The Salt Lake Tribune

U. Study Says Dads Are Important, Too

Friday, April 5, 2002 BY ASHLEY E. BROUGHTON
THE SALT LAKE TRIBUNE

When it comes to happy babies, does father know best?

A new University of Utah study shows infants who enjoy close relationships with their fathers seem to cope better with emotional stress.

"Society tends to stress the importance of mothers over fathers, especially in caring for infants," said Marissa Diener, assistant professor of Family and Consumer Studies, who conducted the research. "This study shows that fathers are important for infants' emotional development."

But don't worry, Mom. Baby still thinks you are No. 1.

The study, to be published in the May issue of the journal Infancy, measured 100 babies' reactions to the absence of a mom or dad and the presence of a stranger. It also gauged how babies calm themselves by using such coping skills as thumb-sucking and snuggling in a blanket.

The less stressed-out babies seem confident dad will be there to soothe or meet their needs. Insecurely attached babies were more agitated and did not seem sure where dad was or when he might show up.

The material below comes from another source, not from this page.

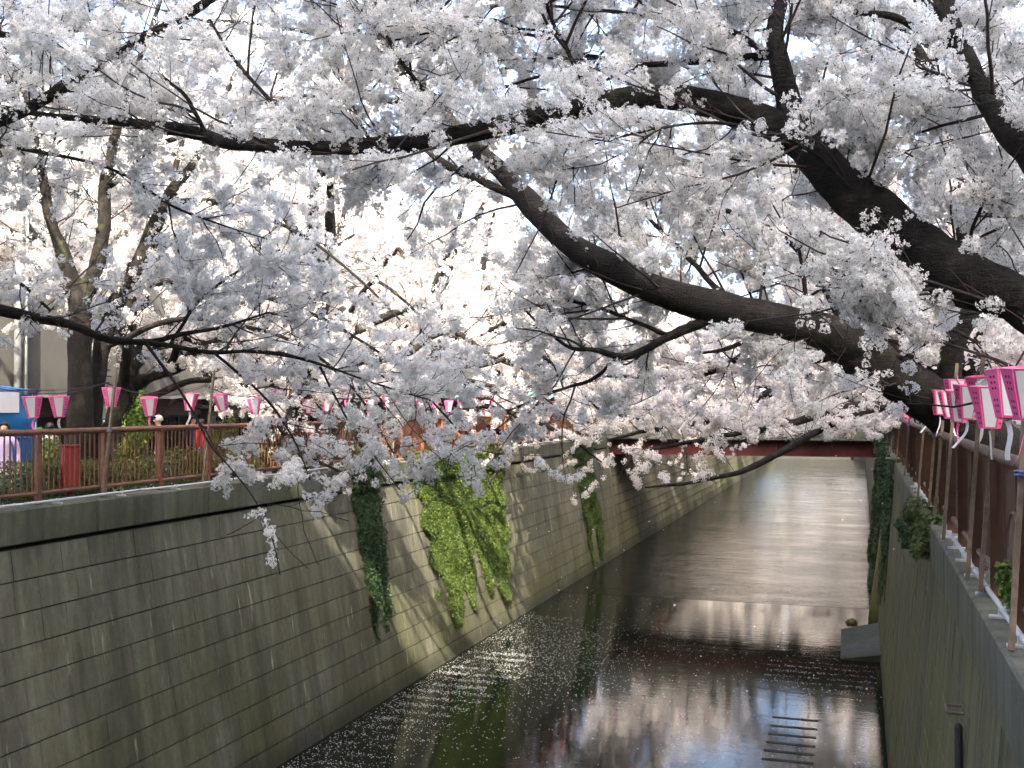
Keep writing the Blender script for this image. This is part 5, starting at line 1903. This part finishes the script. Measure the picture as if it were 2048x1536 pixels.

The 100 12-month-olds, each from two-parent families, were subjected to a series of separations and reunions with father and mother in experiments conducted a month apart. Each parent took turns leaving the infant alone with a stranger and then returning for a reunion. Then, both adults left the baby alone, with the stranger returning first.

The separations lasted less than three minutes. One-year-olds were chosen for the research because separation anxiety involving parents and anxiety about unfamiliar situations peak at about 12 months of age.

"The majority of [children] were comfortable with the strange situation but uncomfortable alone," Diener said. "The most common reaction to the reunion with a parent was they were happy to see the parent, then they stopped crying and began playing again."

Babies who had secure relationships with their fathers tended to use more coping tactics -- distracting themselves with objects, for example -- than those who did not. They were also more flexible with their strategies, using another when one was not working, Diener said.

"If you want your parent to play with you, and they're ignoring you, you put your hand in the outlet, play with couch cushions, suck your thumb, pull on the parent," she said. "They can't talk, but they can get your attention."

Insecure infants made fewer attempts to calm themselves down, instead crying, whining and making sad faces.

Other studies have found a connection between emotional development and a child's relationship with its mother, Diener said, and she expected to find that as well. "People emphasize mothers so much with infants."

However, Diener found dads were important, too. Does it mean dad has replaced mom as the favorite parent? No, she said.

But, "there may be something unique to fathers that provides children with different opportunities to regulate their emotions," she said.